Who are these colonials? They are about 95 per cent of the population, to begin with. They are divided almost evenly between Chinese who came originally from South China; Tamils and Indians, who migrated from Ceylon and India; the original native Malayans. They are the workers and peasants, the shop keepers and merchants of the, country. They are the dock laborers in the ports and piers; they are the miners and factory workers in the tin mines and smelting factories; they are the rubber workers on the plantations; they are the peddlars and food merchants.

They are the ones who unload the ships, who bring down the rubber on flatboats from the plantations, who tap the trees, who mine the tin, who run all the services of the cities and villages, who are made to wait hand and foot on the white colonial masters and mistresses. They are the nine out of ten; the ones who say: “This is a war between two sets or robber bandits who want the right to exploit me – a plague on both your houses!”

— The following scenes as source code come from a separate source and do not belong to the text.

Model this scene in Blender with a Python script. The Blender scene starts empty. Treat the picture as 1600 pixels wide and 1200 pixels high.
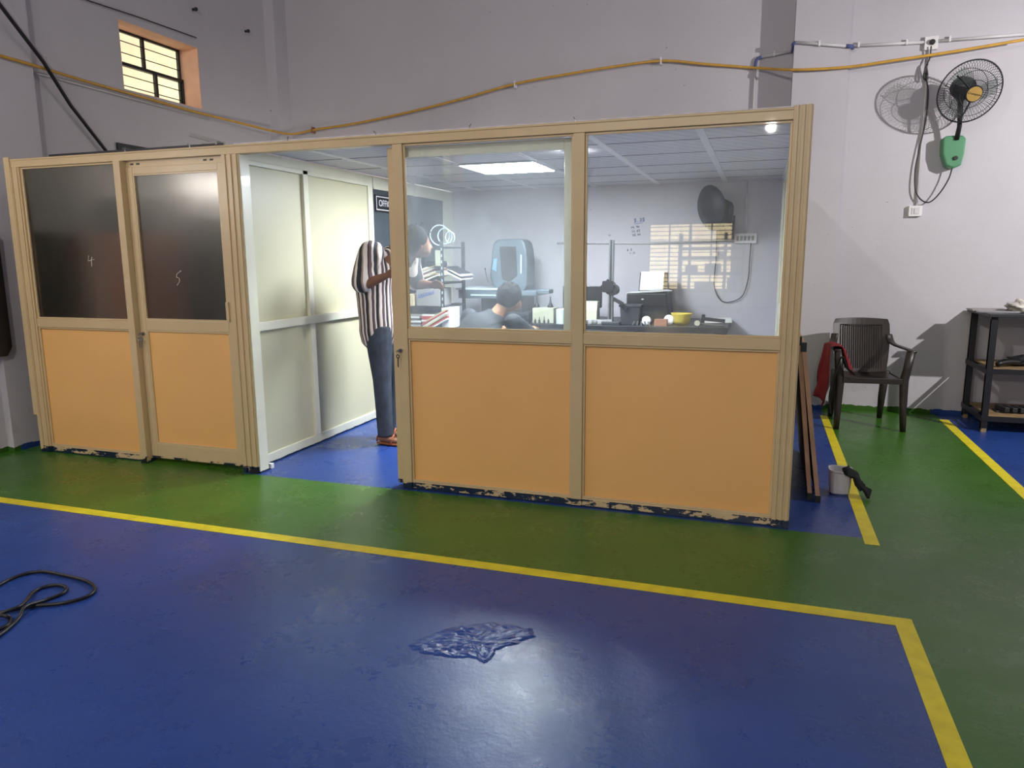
import bpy, bmesh, math, random
from mathutils import Vector, Matrix, noise as mnoise
random.seed(7)
S = bpy.context.scene
COL = S.collection
# ------------------------------------------------------------------ camera, world, exposure, big lights
F = 1140.0; CZ = 1.4
def _n(v): v = Vector(v); v.normalize(); return v
_d = _n((390, -200, F)); _l = -Vector((-3426, -175, F)); _l.normalize(); _l = _l - _d*(_l.dot(_d)); _l.normalize()
_dn = _d.cross(_l)
if _dn.y < 0: _dn = -_dn
M3 = Matrix((_l, _d, -_dn))                      # camera space (x right, y down, z ahead) -> world
cam_d = bpy.data.cameras.new('camera'); cam = bpy.data.objects.new('camera', cam_d); COL.objects.link(cam)
cam_d.sensor_width = 36; cam_d.lens = 36*F/1600; cam_d.clip_start = .02; cam_d.clip_end = 100
R = Matrix((M3.col[0], -M3.col[1], -M3.col[2])).transposed()
cam.matrix_world = Matrix.Translation((0, 0, CZ)) @ R.to_4x4()
S.camera = cam
S.view_settings.view_transform = 'Standard'; S.view_settings.look = 'None'
S.view_settings.gamma = 1; S.view_settings.use_curve_mapping = False
S.view_settings.exposure = 0.0
w = bpy.data.worlds.new('World'); S.world = w; w.use_nodes = True
w.node_tree.nodes['Background'].inputs[0].default_value = (.9, .75, .6, 1)
w.node_tree.nodes['Background'].inputs[1].default_value = 1.0
def point(name, loc, power, col, r=.05):
    l = bpy.data.lights.new(name, 'POINT'); l.energy = power; l.color = col; l.shadow_soft_size = r
    o = bpy.data.objects.new(name, l); o.location = loc; COL.objects.link(o); return o
LAMPS = [((3.75, 4.3, 2.85), 560, (1, .955, .93), .022), ((-1.8, -1.0, 4.1), 265, (1, .93, .83), .06), ((.06, -9.0, 4.05), 420, (1, .94, .88), .09), ((-4.98, 1.97, 2.08), 36, (1, .93, .85), .05), ((-3.5, 6.6, 1.98), 26, (1, .93, .82), .04)]  # last entry is an added lamp that keeps the frosted glass from going dark
for i, a in enumerate(LAMPS):
    o = point('hall_lamp_light', *a)
    if i == 0:                                    # this lamp is a shaded flood aimed at the fan wall
        o.data.type = 'SPOT'; o.data.spot_size = math.radians(125); o.data.spot_blend = 1.0
        o.rotation_euler = (Vector((1.7, 7.2, 1.3))-Vector(a[0])).to_track_quat('-Z', 'Y').to_euler()

# ------------------------------------------------------------------ measuring helpers: ray of an image point with a real plane
def ray(px, py): return M3 @ Vector((px-800, py-600, F))
def onz(px, py, z): r = ray(px, py); return Vector((0, 0, CZ)) + r*((z-CZ)/r.z)
def ony(px, py, y): r = ray(px, py); return Vector((0, 0, CZ)) + r*(y/r.y)
def onx(px, py, x): r = ray(px, py); return Vector((0, 0, CZ)) + r*(x/r.x)

# ------------------------------------------------------------------ materials
def lin(c):
    return tuple((x/12.92 if x <= .04045 else ((x+.055)/1.055)**2.4) for x in c[:3]) + (1,)
def rgb(r, g, b): return lin((r/255, g/255, b/255))
class NT:
    def __init__(s, name):
        s.m = bpy.data.materials.new(name); s.m.use_nodes = True; s.t = s.m.node_tree
        s.b = s.t.nodes['Principled BSDF']; s.out = s.t.nodes['Material Output']
    def n(s, k, **kw):
        x = s.t.nodes.new('ShaderNode'+k)
        for a, v in kw.items(): setattr(x, a, v)
        return x
    def l(s, a, b): s.t.links.new(a, b)
    def noise(s, scale, detail=3, coord='Object', rough=.5, stretch=None):
        tc = s.n('TexCoord'); x = s.n('TexNoise'); x.inputs['Scale'].default_value = scale; x.inputs['Detail'].default_value = detail; x.inputs['Roughness'].default_value = rough
        src = s.n('NewGeometry').outputs['Position'] if coord == 'World' else tc.outputs[coord]
        if stretch:
            mp = s.n('Mapping'); mp.inputs['Scale'].default_value = stretch; s.l(src, mp.inputs[0]); src = mp.outputs[0]
        s.l(src, x.inputs['Vector']); return x.outputs['Fac']
    def ramp(s, fac, stops):
        r = s.n('ValToRGB'); e = r.color_ramp.elements
        while len(e) < len(stops): e.new(.5)
        for i, (p, c) in enumerate(stops): e[i].position = p; e[i].color = c if len(c) == 4 else tuple(c)+(1,)
        s.l(fac, r.inputs[0]); return r.outputs[0]
    def mix(s, fac, a, b):
        x = s.n('Mix', data_type='RGBA')
        if isinstance(fac, (int, float)): x.inputs[0].default_value = fac
        else: s.l(fac, x.inputs[0])
        for i, v in ((6, a), (7, b)):
            if isinstance(v, tuple): x.inputs[i].default_value = v
            else: s.l(v, x.inputs[i])
        return x.outputs[2]
    def math(s, op, a, b=0, clamp=False):
        x = s.n('Math', operation=op, use_clamp=clamp)
        for i, v in ((0, a), (1, b)):
            if isinstance(v, (int, float)): x.inputs[i].default_value = v
            else: s.l(v, x.inputs[i])
        return x.outputs[0]
    def bump(s, fac, strength=.2, dist=.01):
        b = s.n('Bump'); b.inputs['Strength'].default_value = strength; b.inputs['Distance'].default_value = dist
        s.l(fac, b.inputs['Height']); s.l(b.outputs[0], s.b.inputs['Normal'])
    def pos(s):
        g = s.n('NewGeometry'); x = s.n('SeparateXYZ'); s.l(g.outputs['Position'], x.inputs[0]); return x.outputs
def scale(c, k): return tuple(min(1, x*k) for x in c[:3])+(1,)
def mat(name, col, rough=.5, metal=0, var=.12, nscale=8, bump=0, bscale=60, coat=0, spec=.5, emis=0, trans=0):
    t = NT(name)
    f = t.noise(nscale, 4); c = t.ramp(f, [(.3, scale(col, 1-var)), (.7, scale(col, 1+var))])
    t.l(c, t.b.inputs['Base Color'])
    t.b.inputs['Roughness'].default_value = rough; t.b.inputs['Metallic'].default_value = metal
    t.b.inputs['Specular IOR Level'].default_value = spec; t.b.inputs['Coat Weight'].default_value = coat
    t.b.inputs['Transmission Weight'].default_value = trans
    if emis: t.b.inputs['Emission Color'].default_value = col; t.b.inputs['Emission Strength'].default_value = emis
    if bump: t.bump(t.noise(bscale, 4), bump, .004)
    return t.m
BLUEP = rgb(38, 70, 142); GREENP = rgb(60, 108, 28)
def wall_mat(name, base):
    t = NT(name); p = t.pos()
    c = t.ramp(t.noise(.9, 5, 'World', .6), [(.3, scale(base, .93)), (.7, scale(base, 1.04))])
    sp = t.noise(26, 2, 'World'); spm = t.ramp(sp, [(.77, (0, 0, 0, 1)), (.80, (1, 1, 1, 1))])
    c = t.mix(t.math('MULTIPLY', spm, .55), c, rgb(70, 66, 70))
    # scuffs low on the wall
    lo = t.math('SUBTRACT', 1, t.math('MULTIPLY', p[2], 1/.7), True)
    sc = t.ramp(t.noise(7, 6, 'World', .75, (1, 1, .5)), [(.55, (0, 0, 0, 1)), (.72, (1, 1, 1, 1))])
    c = t.mix(t.math('MULTIPLY', t.math('MULTIPLY', sc, lo), .35), c, rgb(110, 98, 84))
    # ragged painted skirting: green in the walkway, blue elsewhere
    g1 = t.math('MULTIPLY', t.math('GREATER_THAN', p[0], .60), t.math('LESS_THAN', p[0], 1.5))
    g2 = t.math('MULTIPLY', t.math('LESS_THAN', p[0], -4.5), t.math('LESS_THAN', p[1], 3.85))
    g = t.math('MAXIMUM', g1, g2)
    edge = t.math('ADD', t.math('MULTIPLY', t.noise(9, 5, 'World', .7), .07), .005)
    band = t.math('LESS_THAN', p[2], edge)
    pc = t.mix(g, scale(BLUEP, .8), scale(GREENP, .75))
    c = t.mix(band, c, pc)
    t.l(c, t.b.inputs['Base Color']); t.b.inputs['Roughness'].default_value = .72
    t.b.inputs['Specular IOR Level'].default_value = .3
    t.bump(t.noise(30, 6, 'World', .7), .25, .006); return t.m
M_wall = wall_mat('white_mauve_plaster', rgb(194, 191, 198))
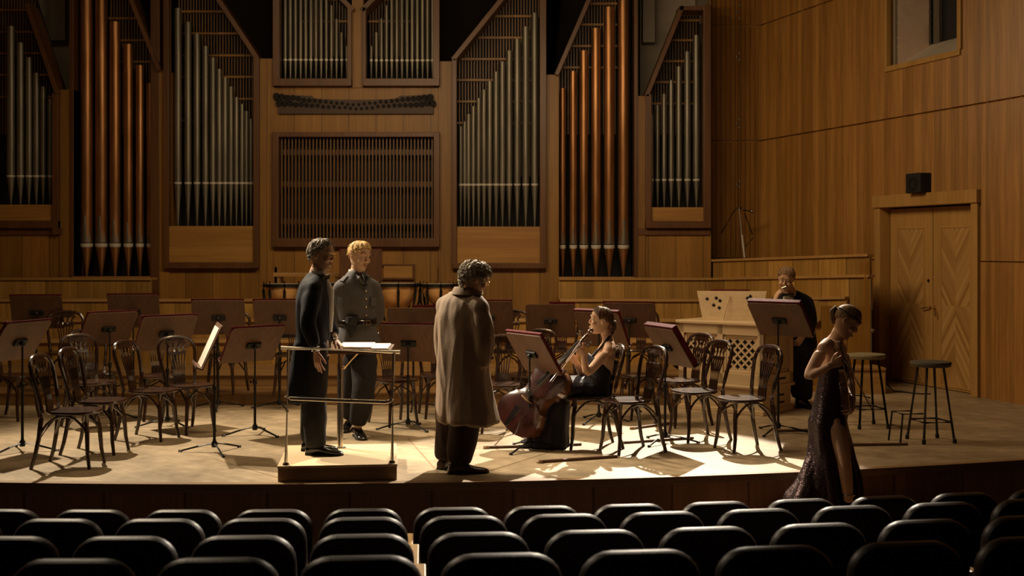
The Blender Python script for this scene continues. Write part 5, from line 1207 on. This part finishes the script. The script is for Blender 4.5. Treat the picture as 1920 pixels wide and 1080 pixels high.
# ---------------------------------------------------------------- man in a beige trench coat, seen from behind
o_ = Vector((GX(858, 9.47), 9.47, 0)); J = Rel(o_)
man = empty('person', o_, 0, 'curly grey-haired man in long beige trench coat seen from behind, hands in pockets', 'person')
F, L_, U = basis(52); BH = basis(22, 26); hc = J(889, 523, 9.42)
ank = [J(835, 868, 9.70), J(860, 880, 9.47)]; ank[0].z = 0.09; ank[1].z = 0.09
def body(mb):
    head(mb, hc, BH, 1.05); limb(mb, [J(884, 540, 9.42), J(872, 562, 9.46)], [.060, .068])
    mb.loft([ering(J(x, y, 9.47), L_*a, F*b) for x, y, a, b in ((872, 554, .08, .06), (868, 576, .13, .08), (866, 610, .15, .10), (866, 660, .15, .11), (864, 710, .175, .125))])
    limb(mb, [J(842, 582, 9.58), J(829, 645, 9.65), J(835, 700, 9.62)], [.046, .042, .03]); hand(mb, J(833, 702, 9.61), (.2, -.1, -1), (1, 0, 0), 1, (25, 25, 25, 25), 4, 1)
    limb(mb, [J(896, 584, 9.35), J(909, 640, 9.29), J(906, 688, 9.36)], [.046, .042, .03]); hand(mb, J(908, 690, 9.37), (-.2, .1, -1), (-1, 0, 0), 1, (25, 25, 25, 25), 4, -1)
    limb(mb, [J(848, 710, 9.56), J(842, 790, 9.62), ank[0]], [.09, .06, .042]); limb(mb, [J(876, 710, 9.42), J(872, 795, 9.44), ank[1]], [.09, .06, .042])
make_body(man, body, hc)
eyes(man, hc, BH, 1.05)
hair(man, 'hair', M_['hair_grey'], hc, BH, 1.05, 0.024, 46, 92, 136, 0.004, 0.012, 300, 0.05, 11, 0.002)
def coat(mb):
    mb.loft([ering(J(x, y, 9.47), L_*a, F*b, 24) for x, y, a, b in ((874, 545, .085, .075), (871, 553, .13, .095), (868, 564, .185, .12), (867, 590, .205, .148), (867, 640, .205, .162), (868, 690, .212, .168), (872, 740, .235, .185), (879, 792, .262, .205))])
    mb.loft([ering(J(x, y, 9.40) , L_*a, F*b, 18, 2.6) for x, y, a, b in ((884, 700, .10, .10), (892, 740, .12, .12), (903, 796, .14, .13))])
    yoke(mb, J(872, 556, 9.47), J(836, 574, 9.60), .070, .080); yoke(mb, J(872, 556, 9.47), J(900, 578, 9.33), .070, .080)
    limb(mb, [J(838, 577, 9.60), J(829, 645, 9.66), J(836, 692, 9.62)], [.080, .070, .060]); limb(mb, [J(900, 580, 9.33), J(909, 640, 9.28), J(906, 684, 9.34)], [.080, .072, .060])
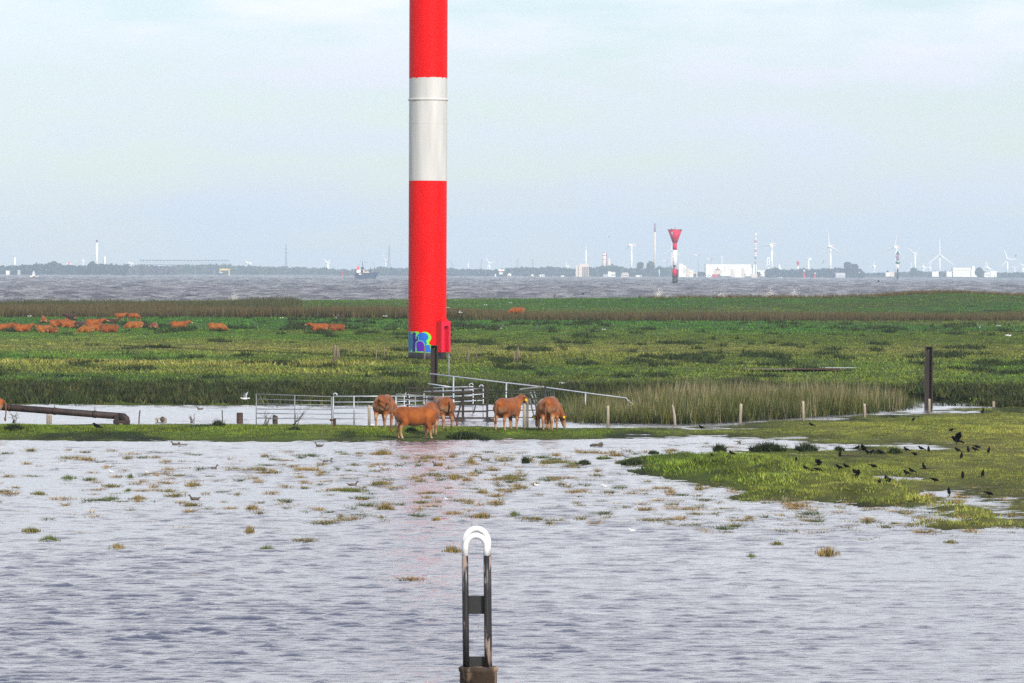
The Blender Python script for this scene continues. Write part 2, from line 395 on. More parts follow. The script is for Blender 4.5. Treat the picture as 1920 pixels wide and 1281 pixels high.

Why have the Japanese been able to advance so rapidly? Because they have come through rubber and tin country, where the population has suffered 100 years of British imperialism and will therefore not lift a finger to help the British. The British, lacking forces and supplies, have no alternative but to retreat. They cannot mobilize the native population on their side “in the name of democracy” – any more than the Japanese can mobilize the natives on their side “in the name of liberation.”

Both are liars, and the Chinese, Malayans and Indians know it – so they run off into the hills or hide in their homes until the fighting is over. To them, there is no choice – either side is equally bad and not worth fighting for. And this is a thousand times more important in the battle for Singapore than “unified commands,” airplanes, tanks, etc. If the British rulers could mobilize the natives – to the number of 16,000,000 – on their side, the Japanese would vainly batter their heads against the stone wall of guerilla warfare, mass opposition and fighting in which each native village and city would be a citadel.

But imperialist rule in Malaya – as everywhere else – is based on exploitation. This means forbidding of unions, forbidding of any democratic liberties, no factory legislation, pitifully low wages, indefinite hours of work, coolie living standards, etc. It means rule of the people by a foreign power, in the best Hitler manner.
 

Freedom and Independence

For the British to win over the native people they must give them freedom and independence – the right of self-determination and self-rule. They must do away, with everything, they have done for the last 100 years.

There is as little possibility of this happening as there is of Hitler becoming a democrat or the Japanese withdrawing from China. So the great masses of Malaya will remain neutral in the war, cursing BOTH sides for bringing the horror of war to their country.

But the people of Malaya – the nine out of ten – are interested neither in Japanese victories, nor explanations about “democratic” defeats. They are interested now and in the future in a way of winning their freedom from ALL imperialisms – white or yellow – and in bettering their unfortunate lot. The fact that the leaders of the Malayan Communist Party (Stalinists) have openly offered themselves to the British imperialists will not deter these people from still insisting that their genuine interests lie not with either of the warring capitalist camps, but with the struggle of the colonial people for freedom and the right of self-determination.